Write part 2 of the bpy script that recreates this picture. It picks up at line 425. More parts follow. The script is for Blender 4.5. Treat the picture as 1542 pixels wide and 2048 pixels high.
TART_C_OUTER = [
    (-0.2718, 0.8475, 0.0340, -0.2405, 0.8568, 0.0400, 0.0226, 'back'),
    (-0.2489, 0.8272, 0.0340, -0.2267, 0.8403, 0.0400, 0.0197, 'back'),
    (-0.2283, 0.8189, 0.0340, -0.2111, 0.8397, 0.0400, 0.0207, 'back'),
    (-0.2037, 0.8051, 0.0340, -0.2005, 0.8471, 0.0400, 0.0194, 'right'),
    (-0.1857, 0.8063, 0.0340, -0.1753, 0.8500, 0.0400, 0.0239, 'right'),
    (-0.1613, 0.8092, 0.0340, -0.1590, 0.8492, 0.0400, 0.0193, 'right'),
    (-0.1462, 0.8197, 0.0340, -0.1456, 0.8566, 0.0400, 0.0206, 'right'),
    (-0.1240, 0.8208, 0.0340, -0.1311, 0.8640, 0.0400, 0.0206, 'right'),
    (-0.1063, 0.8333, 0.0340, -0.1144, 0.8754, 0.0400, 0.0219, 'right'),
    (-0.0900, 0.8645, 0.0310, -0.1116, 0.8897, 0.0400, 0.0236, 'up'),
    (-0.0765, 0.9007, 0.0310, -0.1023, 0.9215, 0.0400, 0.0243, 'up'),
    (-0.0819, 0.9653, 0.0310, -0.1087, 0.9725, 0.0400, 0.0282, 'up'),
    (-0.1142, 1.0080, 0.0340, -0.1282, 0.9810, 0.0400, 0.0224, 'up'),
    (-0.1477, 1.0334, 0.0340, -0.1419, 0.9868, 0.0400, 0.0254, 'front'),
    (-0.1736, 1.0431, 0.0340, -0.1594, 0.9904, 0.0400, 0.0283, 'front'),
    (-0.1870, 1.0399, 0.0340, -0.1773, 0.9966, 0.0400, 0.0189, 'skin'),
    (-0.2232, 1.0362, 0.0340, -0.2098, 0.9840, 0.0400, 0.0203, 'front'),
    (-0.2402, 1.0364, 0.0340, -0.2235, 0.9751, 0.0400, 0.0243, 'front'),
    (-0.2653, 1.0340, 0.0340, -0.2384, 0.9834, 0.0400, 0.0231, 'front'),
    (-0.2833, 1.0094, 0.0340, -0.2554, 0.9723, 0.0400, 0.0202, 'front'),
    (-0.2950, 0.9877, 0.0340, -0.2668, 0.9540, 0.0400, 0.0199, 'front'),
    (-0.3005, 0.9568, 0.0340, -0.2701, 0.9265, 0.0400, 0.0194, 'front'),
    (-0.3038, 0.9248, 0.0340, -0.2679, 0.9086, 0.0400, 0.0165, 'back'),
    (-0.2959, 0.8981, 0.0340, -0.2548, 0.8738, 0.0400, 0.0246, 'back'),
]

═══

## Task statement
Copy out the data shown above without altering anything.

## Problem solution
Write part 2 of the bpy script that recreates this picture. It picks up at line 425. More parts follow. The script is for Blender 4.5. Treat the picture as 1542 pixels wide and 2048 pixels high.
TART_C_OUTER = [
    (-0.2718, 0.8475, 0.0340, -0.2405, 0.8568, 0.0400, 0.0226, 'back'),
    (-0.2489, 0.8272, 0.0340, -0.2267, 0.8403, 0.0400, 0.0197, 'back'),
    (-0.2283, 0.8189, 0.0340, -0.2111, 0.8397, 0.0400, 0.0207, 'back'),
    (-0.2037, 0.8051, 0.0340, -0.2005, 0.8471, 0.0400, 0.0194, 'right'),
    (-0.1857, 0.8063, 0.0340, -0.1753, 0.8500, 0.0400, 0.0239, 'right'),
    (-0.1613, 0.8092, 0.0340, -0.1590, 0.8492, 0.0400, 0.0193, 'right'),
    (-0.1462, 0.8197, 0.0340, -0.1456, 0.8566, 0.0400, 0.0206, 'right'),
    (-0.1240, 0.8208, 0.0340, -0.1311, 0.8640, 0.0400, 0.0206, 'right'),
    (-0.1063, 0.8333, 0.0340, -0.1144, 0.8754, 0.0400, 0.0219, 'right'),
    (-0.0900, 0.8645, 0.0310, -0.1116, 0.8897, 0.0400, 0.0236, 'up'),
    (-0.0765, 0.9007, 0.0310, -0.1023, 0.9215, 0.0400, 0.0243, 'up'),
    (-0.0819, 0.9653, 0.0310, -0.1087, 0.9725, 0.0400, 0.0282, 'up'),
    (-0.1142, 1.0080, 0.0340, -0.1282, 0.9810, 0.0400, 0.0224, 'up'),
    (-0.1477, 1.0334, 0.0340, -0.1419, 0.9868, 0.0400, 0.0254, 'front'),
    (-0.1736, 1.0431, 0.0340, -0.1594, 0.9904, 0.0400, 0.0283, 'front'),
    (-0.1870, 1.0399, 0.0340, -0.1773, 0.9966, 0.0400, 0.0189, 'skin'),
    (-0.2232, 1.0362, 0.0340, -0.2098, 0.9840, 0.0400, 0.0203, 'front'),
    (-0.2402, 1.0364, 0.0340, -0.2235, 0.9751, 0.0400, 0.0243, 'front'),
    (-0.2653, 1.0340, 0.0340, -0.2384, 0.9834, 0.0400, 0.0231, 'front'),
    (-0.2833, 1.0094, 0.0340, -0.2554, 0.9723, 0.0400, 0.0202, 'front'),
    (-0.2950, 0.9877, 0.0340, -0.2668, 0.9540, 0.0400, 0.0199, 'front'),
    (-0.3005, 0.9568, 0.0340, -0.2701, 0.9265, 0.0400, 0.0194, 'front'),
    (-0.3038, 0.9248, 0.0340, -0.2679, 0.9086, 0.0400, 0.0165, 'back'),
    (-0.2959, 0.8981, 0.0340, -0.2548, 0.8738, 0.0400, 0.0246, 'back'),
]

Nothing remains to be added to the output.